Uzakları Güzel Hatırla


Kafamı kaldırıp bakınca çok da uzak olmayan bir uzakta denizi görüyorum. Balkon demirine asılı metal masanın dünyada bir eşi daha yok. Üzerine yaslanıp yazmanın da öyle. Senelerdir anlayamadığım, bir mekanı çok sevme duygusunu bu anda, denizi, balkonu, masayı, beni ve edebiyatı şefkatle kucaklayan o ev için hissediyorum. Bunun nedeninin, örgütlenen şartların yazma eylemime destek vermesi olduğunu biliyorum. Ev ve evin dışı, diğerkâm bir çabayla beni, uzaktaki denize bakmakla içimdeki denize dönmek arasındaki hassas dengeyi kurmaya davet ediyor. O balkon iyi anılarım arasında yer ediyor.

Zaten her şey böyle değil mi? Nazik arzularımın köz olup yandığı meçhul bir cumbaya bu yüzden uğramıyorum.
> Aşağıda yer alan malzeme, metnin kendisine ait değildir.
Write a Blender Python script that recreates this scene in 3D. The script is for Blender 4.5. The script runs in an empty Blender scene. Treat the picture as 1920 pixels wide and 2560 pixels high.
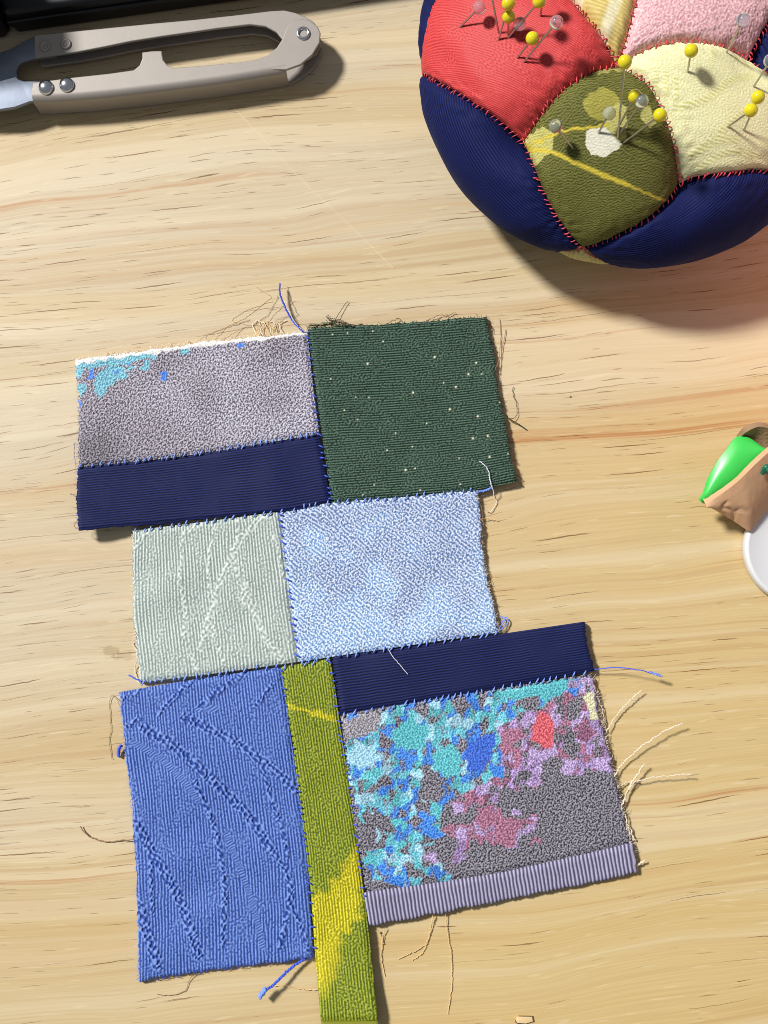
import bpy, bmesh, math, random
import numpy as np
from mathutils import Vector, Matrix, Euler

random.seed(7)
RNG = np.random.default_rng(7)
SC = bpy.context.scene
COL = SC.collection

# ------------------------------------------------------------------ camera
FPX, DIST, TILT = 2662.0, 0.2465, math.radians(5.0)      # focal length in photo pixels, metres, radians
CAMP = np.array([0.0, -DIST * math.sin(TILT), DIST * math.cos(TILT)])
cam = bpy.data.cameras.new("camera")
cam.sensor_fit = 'VERTICAL'
cam.sensor_height = 36.0
cam.lens = FPX / 2560.0 * 36.0
cam.clip_start, cam.clip_end = 0.01, 20.0
cam_o = bpy.data.objects.new("camera", cam)
cam_o.location = CAMP
cam_o.rotation_euler = (TILT, 0, 0)
COL.objects.link(cam_o)
SC.camera = cam_o

# ------------------------------------------------------------------ world and lamps
world = bpy.data.worlds.new("World")
SC.world = world
world.use_nodes = True
bg = world.node_tree.nodes["Background"]
bg.inputs[0].default_value = (0.86, 0.92, 1.0, 1)
bg.inputs[1].default_value = 0.23

LAMP_POS = Vector((-3.04, 2.08, 3.84))
spot = bpy.data.lights.new("desk_lamp_light", 'SPOT')
spot.energy = 1720.0
spot.color = (1.0, 0.975, 0.945)
spot.shadow_soft_size = 0.36
spot.spot_size = math.radians(12.0)
spot.spot_blend = 0.3
spot_o = bpy.data.objects.new("desk_lamp_light", spot)
spot_o.location = LAMP_POS
spot_o.rotation_euler = (Vector((-0.035, 0.03, 0)) - LAMP_POS).to_track_quat('-Z', 'Y').to_euler()
COL.objects.link(spot_o)

glow = bpy.data.lights.new("pink_bounce_light", 'AREA')      # the pink light on the wood right of the pincushion
glow.energy = 0.009
glow.color = (1.0, 0.30, 0.28)
glow.shape = 'DISK'
glow.size = 0.05
glow.spread = math.radians(95)
glow_o = bpy.data.objects.new("pink_bounce_light", glow)
glow_o.location = (0.150, 0.062, 0.050)
glow_o.rotation_euler = (Vector((0.085, 0.052, 0)) - Vector(glow_o.location)).to_track_quat('-Z', 'Y').to_euler()
COL.objects.link(glow_o)

vs = SC.view_settings
vs.view_transform = 'Standard'
vs.look = 'None'
vs.exposure = 0.0
vs.gamma = 1.0
vs.use_curve_mapping = False
SC.render.engine = 'CYCLES'
SC.cycles.use_denoising = True
SC.cycles.filter_width = 0.95
SC.cycles.max_bounces = 8
SC.cycles.caustics_reflective = False
SC.cycles.caustics_refractive = False

# ------------------------------------------------------------------ helpers
CT, ST = math.cos(TILT), math.sin(TILT)

def rays(px, py):
    u = (np.asarray(px, float) - 960) / FPX
    v = -(np.asarray(py, float) - 1280) / FPX
    return np.stack([u, v * CT + ST, v * ST - CT], -1)

def at(px, py, z=0.0):
    """point of the place seen at that photo pixel at height z (arrays allowed)"""
    d = rays(px, py)
    t = (np.asarray(z, float) - CAMP[2]) / d[..., 2]
    return CAMP + d * t[..., None]

def proj(p):
    q = np.asarray(p) - CAMP
    y = q[..., 1] * CT + q[..., 2] * ST
    z = -q[..., 1] * ST + q[..., 2] * CT
    return 960 + FPX * q[..., 0] / -z, 1280 - FPX * y / -z

K = 1.15732          # the first survey of the photo was made at 1659 pixels across

def lin(rgb, k=1.0):
    c = np.asarray(rgb, float) / 255.0
    c = np.where(c <= 0.04045, c / 12.92, ((c + 0.055) / 1.055) ** 2.4)
    return c * k

def rgba(rgb, k=1.0):
    return tuple(lin(rgb, k)) + (1.0,)

def spline(pts, n):
    """Catmull-Rom through the points, resampled to n evenly spaced points"""
    P = np.asarray(pts, float)
    if len(P) == 2:
        t = np.linspace(0, 1, n)[:, None]
        return P[0] * (1 - t) + P[1] * t
    Q = np.vstack([2 * P[0] - P[1], P, 2 * P[-1] - P[-2]])
    out = []
    for i in range(1, len(Q) - 2):
        t = np.linspace(0, 1, 24, endpoint=False)[:, None]
        a, b, c, d = Q[i - 1], Q[i], Q[i + 1], Q[i + 2]
        out.append(0.5 * (2 * b + (c - a) * t + (2 * a - 5 * b + 4 * c - d) * t ** 2 + (3 * b - a - 3 * c + d) * t ** 3))
    out = np.vstack(out + [P[-1:]])
    s = np.r_[0, np.cumsum(np.linalg.norm(np.diff(out, axis=0), axis=1))]
    x = np.linspace(0, s[-1], n)
    return np.stack([np.interp(x, s, out[:, k]) for k in range(P.shape[1])], 1)

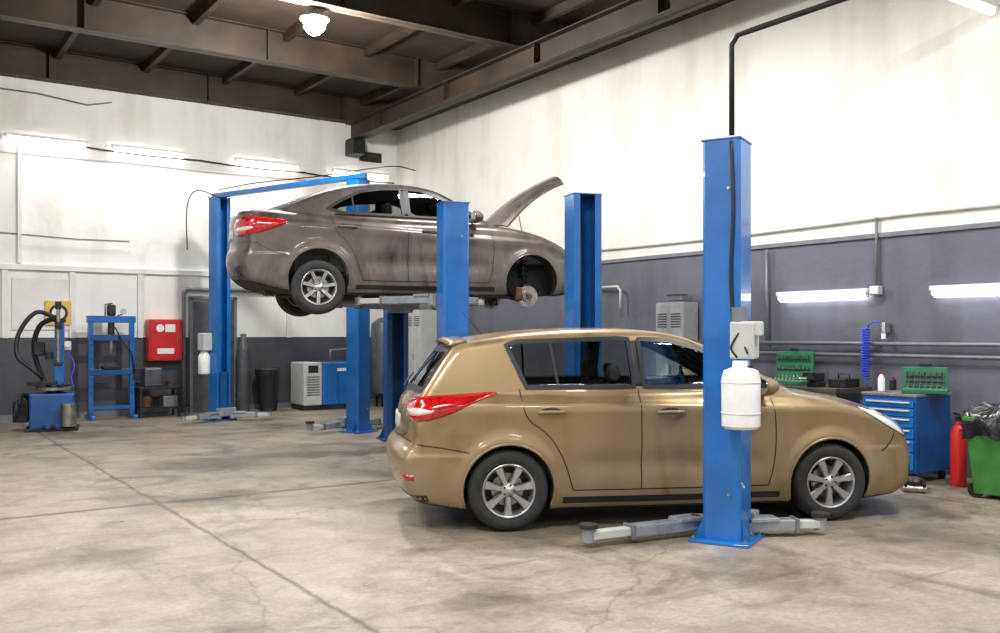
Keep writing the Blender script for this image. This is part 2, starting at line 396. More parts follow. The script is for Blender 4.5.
    def build(s,h=.015):
        lo=np.array([s.xr-.06,-.96,.10]); hi=np.array([s.xf+.06,.96,s.H+.06])
        xs=np.arange(lo[0],hi[0],h); ny=int(1.92/h)//2*2; ys=(np.arange(ny+1)-ny/2)*h; zs=np.arange(lo[2],hi[2],h)
        V=np.empty((len(xs),len(ys),len(zs)))
        for i in range(0,len(xs),24):
            X,Y,Z=np.meshgrid(xs[i:i+24],ys,zs,indexing='ij'); V[i:i+24]=s.solid(X,Y,Z)
        I=V<0
        a=np.zeros(tuple(n-1 for n in V.shape),int)
        for dx in (0,1):
            for dy in (0,1):
                for dz in (0,1): a+=I[dx:dx+a.shape[0],dy:dy+a.shape[1],dz:dz+a.shape[2]]
        act=np.argwhere((a>0)&(a<8)); idx=np.full(a.shape,-1); idx[tuple(act.T)]=np.arange(len(act))
        acc=np.zeros((len(act),3)); cn=np.zeros(len(act))
        cs=[(i,j,k) for i in (0,1) for j in (0,1) for k in (0,1)]
        for p in cs:
            for ax in range(3):
                if p[ax]: continue
                q=list(p); q[ax]=1
                va=V[tuple((act+p).T)]; vb=V[tuple((act+q).T)]; c=(va<0)!=(vb<0)
                t=np.where(c,va/(va-vb+1e-15),0); pt=np.tile(np.array(p,float),(len(act),1)); pt[:,ax]+=t
                acc+=pt*c[:,None]; cn+=c
        P=(act+acc/cn[:,None])*h+np.array([xs[0],ys[0],zs[0]])
        F=[]
        for ax in range(3):
            b,c=(ax+1)%3,(ax+2)%3
            sl0=[slice(None)]*3; sl1=[slice(None)]*3; sl0[ax]=slice(0,-1); sl1[ax]=slice(1,None)
            A=I[tuple(sl0)]; B=I[tuple(sl1)]
            E=np.argwhere(A!=B); ok=(E[:,b]>0)&(E[:,c]>0)&(E[:,b]<V.shape[b]-1)&(E[:,c]<V.shape[c]-1); E=E[ok]
            sg=A[tuple(E.T)]
            eb=np.zeros(3,int);eb[b]=1;ec=np.zeros(3,int);ec[c]=1
            q=np.stack([idx[tuple((E-eb-ec).T)],idx[tuple((E-ec).T)],idx[tuple(E.T)],idx[tuple((E-eb).T)]],1)
            q[~sg]=q[~sg][:,::-1]; F.append(q)
        F=np.vstack(F)
        for _ in range(3):
            v=s.solid(*P.T); g=s.grad(s.solid,P,.003); st=v[:,None]*g/((g**2).sum(1)[:,None]+1e-6)
            l=np.linalg.norm(st,axis=1)[:,None]; st*=np.minimum(1,h*.4/(l+1e-9)); P=P-st
        N_=s.grad(s.solid,P,.009); 
        go=s.outer(*P.T); No=s.grad(s.outer,P,.011); N_=np.where((go>-.012)[:,None],No,N_)
        N_/=np.linalg.norm(N_,axis=1)[:,None]+1e-9
        me=bpy.data.meshes.new('body_shell'); me.vertices.add(len(P)); me.vertices.foreach_set('co',P.ravel())
        me.loops.add(F.size); me.loops.foreach_set('vertex_index',F.ravel().astype(np.int32))
        me.polygons.add(len(F)); me.polygons.foreach_set('loop_start',np.arange(len(F),dtype=np.int32)*4)
        for m in (s.paint,M_under,M_seat): me.materials.append(m)
        C=P[F].mean(1); oc=s.outer(*C.T); nz=N_[F].mean(1)[:,2]
        mi=np.where(oc<-.006,1,0); mi=np.where((nz<-.75)&(C[:,2]<.4),1,mi); mi=np.where((oc<-.03)&(C[:,2]>.37)&(C[:,0]>s.cab[0]-.03)&(C[:,0]<s.cab[1]+.03)&(np.abs(C[:,1])<.8),2,mi)
        me.polygons.foreach_set('material_index',mi.astype(np.int32)); me.polygons.foreach_set('use_smooth',np.ones(len(F),bool))
        me.update(calc_edges=True); me.validate()
        try: me.normals_split_custom_set_from_vertices([tuple(n) for n in N_])
        except Exception as e: print('normals',e)
        o=bpy.data.objects.new('body_shell',me); COL.objects.link(o); o.parent=s.emp
        return o
    def arch(s,ax):
        a=np.linspace(math.radians(-22),math.radians(202),44); uv=np.stack([ax+(s.RA+.002)*np.cos(a),s.R+(s.RA+.002)*np.sin(a)],1)
        S,D=s.to3(uv,'side'); V=s.cast(S,D,-.004)
        tube('wheel_arch_lip',V,.011,s.paint,s.emp,8); tube('wheel_arch_lip',V*np.array([1,-1,1]),.011,s.paint,s.emp,8)

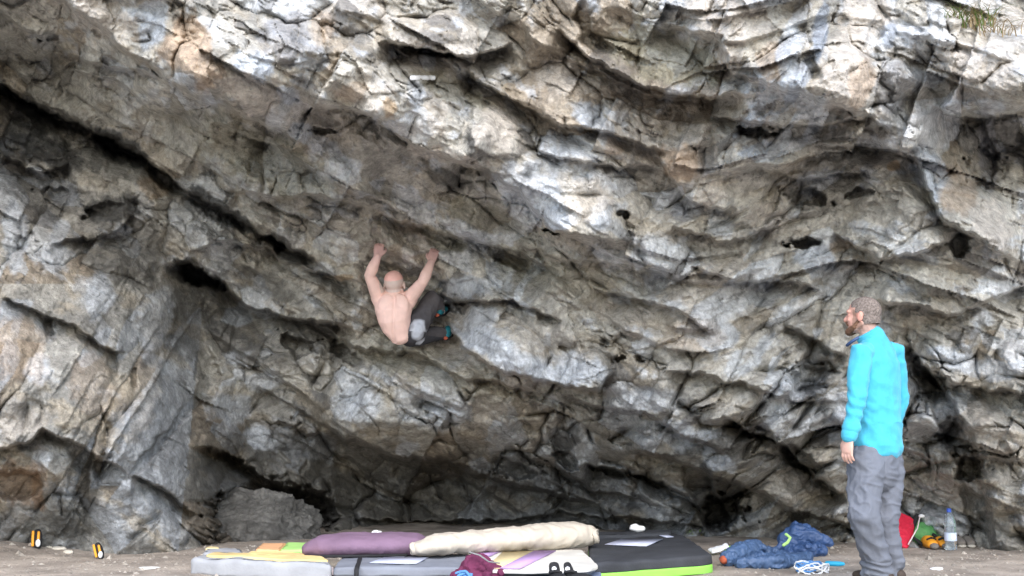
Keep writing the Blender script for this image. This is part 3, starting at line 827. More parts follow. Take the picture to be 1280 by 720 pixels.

Yine bu sebepten, çocuk bedenimde emanet duran tasaları ıskalayan acı fren, bir başka caddeyi benim için tekinsiz yapıyor. Öte yandan, ellerin ellerimin olduğu fabrika yeşili, yosun yeşili sahil de işte bu nedenle, tadını çıkararak tekrar etme isteği uyandırıyor. İyi anılarım dünyayı daha güzel bir gezegen haline getiriyor. Belki de güzel bir dünya anılarımı iyiye yoruyor.

Zamanın geçmesiyle rutin beni içeri girmeye teşvik ederken, doğa yanına çağırıyor. Tabiatla ilişkim her daim mesafeli oldu, pek kulak asmıyorum. Bulunduğum yaşa gelene kadar ceplerime rutin doldurdum, yabancılık çekmiyorum..

***

Sarmaşıklı konağı izleyen genç adamın yüzünde tebessüm vardı. En güzel zamanlarımdan bazıları, diye düşündü, bu konağa ait hatıralarda geçtiler. İçeri girsenize, dedi oradaki kadın, size bir şeyler ikram edeyim. Teşekkür ederim, biraz ilgi alayım, bir konak dolusu da mutluluk lütfen. Üzgünüm ama mutluluk bitmiş, birkaç iyi anıyla tatlandırın isterseniz.